As of 2013, nearly 3.3 million workers are getting paid at or below the federal minimum wage of $7.25 per hour. That might seem to be a small number, but it is pretty gross when you look at the outcome. Someone who works full time at federal minimum wage for a year would have a gross income of $13,195. Totaling up federal, state, and Social Security taxes, it is an average of 15 percent of what theymake. That is a mere net income of  $11,215, which is below the poverty line.

College is not cheap, even if you are working full time. The cost for an in-state student to attend Tech is $11,394 per year, and this only takes tuition and mandatory fees into consideration. Include books, housing, and a meal plan, the cost rises significantly to $23,028. The fact is that most college students do not work full time. This makes it impossible to attend school without some sort of financial aid or contribution.

Two years ago Pres. Obama called on Congress to raise the federal minimum wage to $10.10 per hour. Over these past two years, states across the nation have slowly increased the minimum wage requirements. Currently twenty-nine states have a minimum wage rate above the requirement.

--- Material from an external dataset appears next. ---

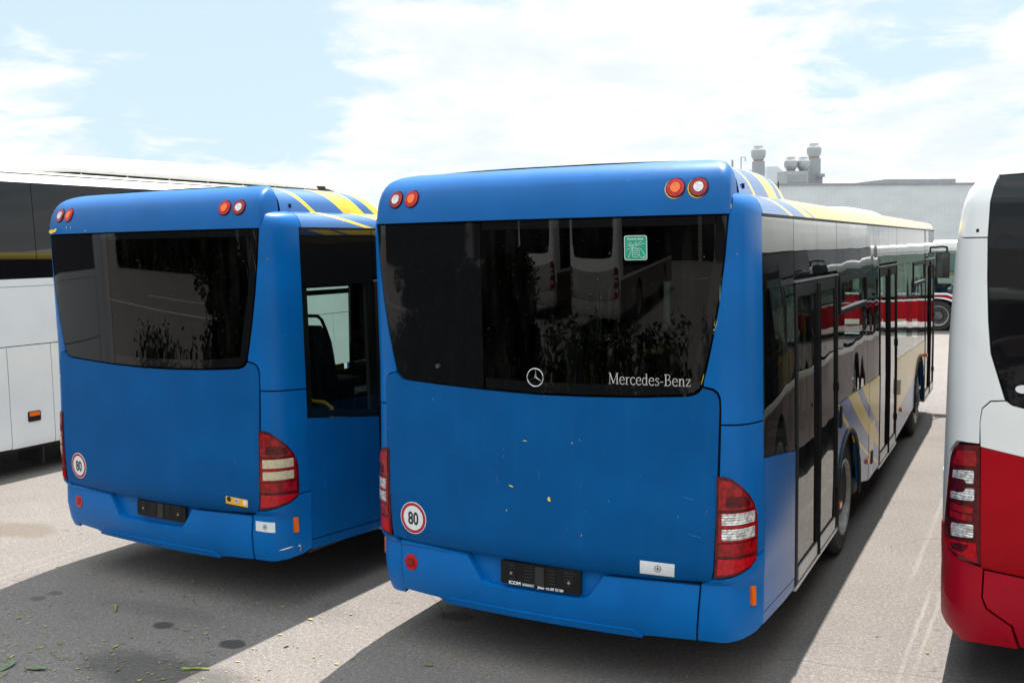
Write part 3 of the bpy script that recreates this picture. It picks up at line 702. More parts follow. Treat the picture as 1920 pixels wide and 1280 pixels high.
    box(bm, (-1.215, 4.1, .34), (1.215, 8.6, .42)); box(bm, (-.7, 8.6, .34), (.7, 11.5, .42)); box(bm, (-1.2, 9.9, .34), (1.2, 11.5, .42)); box(bm, (.7, 8.6, 1.03), (1.19, 9.9, 1.06)); box(bm, (-1.19, 8.6, 1.03), (-.7, 9.9, 1.06)); box(bm, (-.7, 2.75, .36), (.7, 4.1, .44))
    link('floor', bm, 'inner', b, smooth=False)
    bm = bmesh.new(); box(bm, (-.98, .16, .62), (.35, 1.9, 1.18)); box(bm, (-.98, .16, 1.19), (-.36, .75, 2.58)); link('engine_housing', bm, 'inner', b, smooth=False)
    bm = bmesh.new(); box(bm, (-1.14, .16, 2.60), (1.14, 11.3, 2.66)); box(bm, (-1.18, .3, 2.2), (-1.02, 11.3, 2.598)); box(bm, (1.02, .5, 2.34), (1.18, 11.3, 2.598)); link('ceiling_lining', bm, 'inner', b, smooth=False)
    for x, y, zf in ((-.38, 2.52, .83), (-.86, 2.52, .83), (.45, 4.6, .42), (.93, 4.6, .42), (-.45, 5.0, .42), (-.93, 5.0, .42), (-.45, 5.8, .42), (-.93, 5.8, .42), (-.45, 7.4, .42), (-.93, 7.4, .42), (.45, 7.4, .42), (.93, 7.4, .42), (.93, 8.2, .42)):
        seat(b, x, y, zf)
    for pts in ([(.75, 1.30, .45), (.75, 1.30, 1.30), (.72, 1.25, 1.345), (.2, 1.25, 1.36)], [(.70, 2.9, .45), (.70, 2.9, 2.6)], [(-.2, 3.6, .45), (-.2, 3.6, 2.6)], [(.55, 5.2, .42), (.55, 5.2, 2.6)], [(.55, 6.75, .42), (.55, 6.75, 2.6)], [(-.3, 8.0, .42), (-.3, 8.0, 2.6)], [(.9, 9.8, .5), (.9, 9.8, 2.0)]):
        bm = bmesh.new(); tube(bm, pts, .018, 8); link('handrail', bm, 'black' if pts[0] == (.70, 2.9, .45) else 'rail', b)
    bm = bmesh.new(); box(bm, (-1.18, 10.2, .42), (.15, 10.24, 2.3)); box(bm, (-1.18, 8.58, .42), (-.45, 8.61, 2.25)); box(bm, (-1.18, 6.3, .42), (-.75, 6.33, 2.2)); link('partition', bm, 'inner', b, smooth=False)  # cab partition plus added panels, sized to block bright daylight through the bus
    # wing mirror at the front
    bm = bmesh.new(); tube(bm, [(1.10, 11.75, 2.47), (1.20, 12.02, 2.50), (1.30, 12.28, 2.51), (1.37, 12.30, 2.50), (1.38, 12.30, 2.42)], .018, 8); box(bm, (1.10, 11.9, 2.41), (1.2, 12.0, 2.53), .02); mm = link('wing_mirror', bm, 'black', b)
    bm = bmesh.new(); box(bm, (1.21, 12.24, 2.01), (1.42, 12.34, 2.43), .03); link('mirror_housing', bm, 'black', mm)
    bm = bmesh.new(); box(bm, (1.225, 12.236, 2.025), (1.405, 12.239, 2.415)); link('mirror_glass', bm, 'chrome', mm)
    return b
HOODSK = Skin(zr=[2.7, 2.757, 2.83, 2.90, 2.95, 3.0], er=[.028, .028, .036, .055, .078, .12], zs=[2.7, 3.0], es=[.04, .04], xe=1.25, c=.063, W=1.46, yk=.6)

bus = build_bus()

# ------------------------------------------------------------------ what differs between the two blue buses
def speed_sticker(b, u, z):
    s = patch('speed_sticker', SK, circ(u, z, .104, 40), 'stick_w', b, .0065, .002, 0)
    bm = bmesh.new(); n = 40; o, i = circ(u, z, .099, n), circ(u, z, .080, n); vo = [bm.verts.new(SK.P(*p)+SK.N(*p)*.0075) for p in o]; vi = [bm.verts.new(SK.P(*p)+SK.N(*p)*.0075) for p in i]
    for k in range(n): bm.faces.new((vo[k], vo[(k+1) % n], vi[(k+1) % n], vi[k]))
    link('red_ring', bm, 'stick_r', s)
    bm = bmesh.new(); text_bm(bm, SK, '80', u, z-.041, .082, .0078, .74, .003, True); link('numerals', bm, 'stick_k', s)
def gear_mark(bm, u, z, off, r=.02):
    n = 24
    for ra, rb in ((r, r*.88), (r*.30, r*.0)):
        for k in range(n):
            a, c = 2*math.pi*k/n, 2*math.pi*(k+1)/n
            pts = [(u+q*math.cos(t), z+q*math.sin(t)) for q, t in ((ra, a), (ra, c), (rb, c), (rb, a))]
            if rb == 0: pts = pts[:3]
            bm.faces.new([bm.verts.new(SK.P(*p)+SK.N(*p)*off) for p in pts])
    for k in range(8):
        t = 2*math.pi*k/8; stroke_bm(bm, SK, [(u+q*r*math.cos(t), z+q*r*math.sin(t)) for q in (.45, .82)], r*.10, off, lambda a, c: (a, c))
def plate_holder(b, u0, u1, z0, z1, worn):
    uc, zc = (u0+u1)/2, (z0+z1)/2
    p = patch('plate_holder', SK, rounded([(u0, z0+.008), (u1, z0), (u1, z1), (u0, z1-.005)], .01), 'black', b, .012, .02, .006)
    rnd = random.Random(4)
    for half in (-1, 1):
        c = uc+half*(u1-u0)*.25
        for sg in (-1, 1):
            bm = bmesh.new()
            for k in range(5):
                z = zc+.045-.02*k; w = rnd.uniform(.05, .09); patch_bm(bm, SK, rect(c+sg*.03-(.0 if sg > 0 else w*.7), c+sg*.03+(w*.7 if sg > 0 else 0), z, z+.006), .016, .004, .001)
            link('holder_ribs', bm, 'rubber', p)
    patch('holder_bridge', SK, rect(uc-.03, uc+.03, zc-.055, zc+.06), 'rubber', p, .016, .004, .002)
    bm = bmesh.new()
    for q in (-1, 1): patch_bm(bm, SK, circ(uc+q*(u1-u0)*.36, zc+(.0 if q < 0 else -.01), .009, 12), .018, .006, .002)
    link('screw', bm, 'screw', p)
    return p
def flakes(b, spots, mat, off=.0065, name='paint_chip', skin=None):
    SK = skin or globals()['SK']
    bm = bmesh.new(); rnd = random.Random(len(spots))
    for u, z, w, h, a in spots:
        n = 7; pts = []
        for k in range(n):
            t = 2*math.pi*k/n; q = rnd.uniform(.65, 1.1); x, y = w*q*math.cos(t), h*q*math.sin(t)
            pts.append((u+x*math.cos(a)-y*math.sin(a), z+x*math.sin(a)+y*math.cos(a)))
        bm.faces.new([bm.verts.new(SK.P(*p)+SK.N(*p)*off) for p in pts])
    link(name, bm, mat, b, smooth=False)

bus1 = copy_tree(bus)
bus1.location = (-3.369, .196, .003); bus1.rotation_euler = (0, 0, -.052)
bus1['label'] = 'blue city bus left of centre with orange sticker low on its rear and no lettering'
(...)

While raising the minimum wage may not completely eradicate the problem of not being able to afford college, it helps narrow the amount that students would have to get from other sources. Not only does it help students, a raise in minimum wage is also a smart economic decision.

Almost 70 percent of our GDP comes from consumer spending. Raising the minimum wage would mean that employees take home more money. As a result, spending increases and money is put back into the economy. Companies see an increase in sales due to increased wages as a positive tool to help them grow.

People that oppose an increase in wages believe that it will cause lower employment rates. With companies paying their employees more, the business would only be able to sustain fewer workers. However, the spending of employees’ additional earnings raises demand and job growth.

In thirteen states that increased the minimum wage, the job growth outpaced those states that did not increase workers wages. So why not increase the minimum wage? It can only help.